House prices in England and Wales jumped 2.5% from January to December, the largest monthly rise since 2002, new figures show.
Demand and prices has been boosted by the supply shortage of properties as well as well as the rush by investors to beat the stamp duty deadline on 1 April.
According to the latest data from the Land Registry, house prices have risen by 7.1% (£12,736) in the last year to £191,812.
The most significant price increase was in Reading, where prices rose 16.1% to £270,146. London saw a movement in prices of 13.9% over the past year to £530,409. The smallest price increase was in the North East at 0.2%.
Jeremy Leaf, a former RICS chairman and north London estate agent, said prices were rising in Reading because of its commutability.
He said: “Buyers are finding better value than in London although if property prices continue to rise at the same pace that may no longer be true. With trains taking only half an hour into Paddington, you can get there faster from Reading than the suburbs, while living in parts of Berkshire will mean a reasonable quality of life.”
The number of property transactions has decreased over the last year. In the three months to November 2014 there was an average of 81,656 sales per month, compared to a figure of 78,652 for the same period in 2015.
Leaf said: “The decline in number of property transactions continues to be a worry. If people aren’t able to move in and out of the market when they want to, there will be an inevitable knock-on effect for the rest of the economy. With the high cost of moving, continued shortage of supply and affordability issues with tougher mortgage criteria, this situation looks unlikely to change any time soon.”

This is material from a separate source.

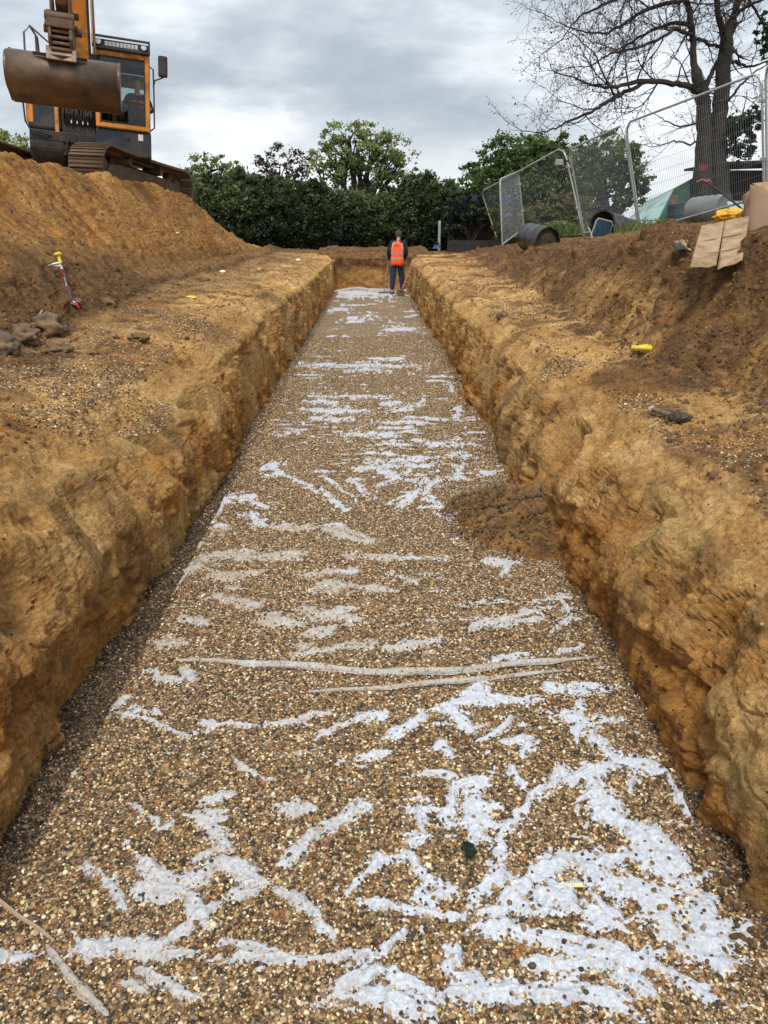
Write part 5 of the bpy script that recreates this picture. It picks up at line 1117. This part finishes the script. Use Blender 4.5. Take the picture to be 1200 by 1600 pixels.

Experts have warned that the forthcoming EU referendum is likely to lead to buyers holding off from purchasing a property until after the vote.
Nick Leeming, chairman at Jackson-Stops & Staff, said there will likely be short-term interruption to the property market as we approach spring.
Leeming said: “The usual spring buying season may be temporarily interrupted by this uncertainty but the influencers that have kept the market strong – a shortage of housing stock, interest rates destined to stay low according to the Bank of England and very competitive mortgage rates – will still be in place come June. There is no reason to suspect the market will suffer any long-term decline.
“The market will also be eagerly awaiting the outcome of the Budget announcement in mid-March to see what impact, if any, it has on issues such as stamp duty, buy-to-let investment and the chronic shortage of new homes.”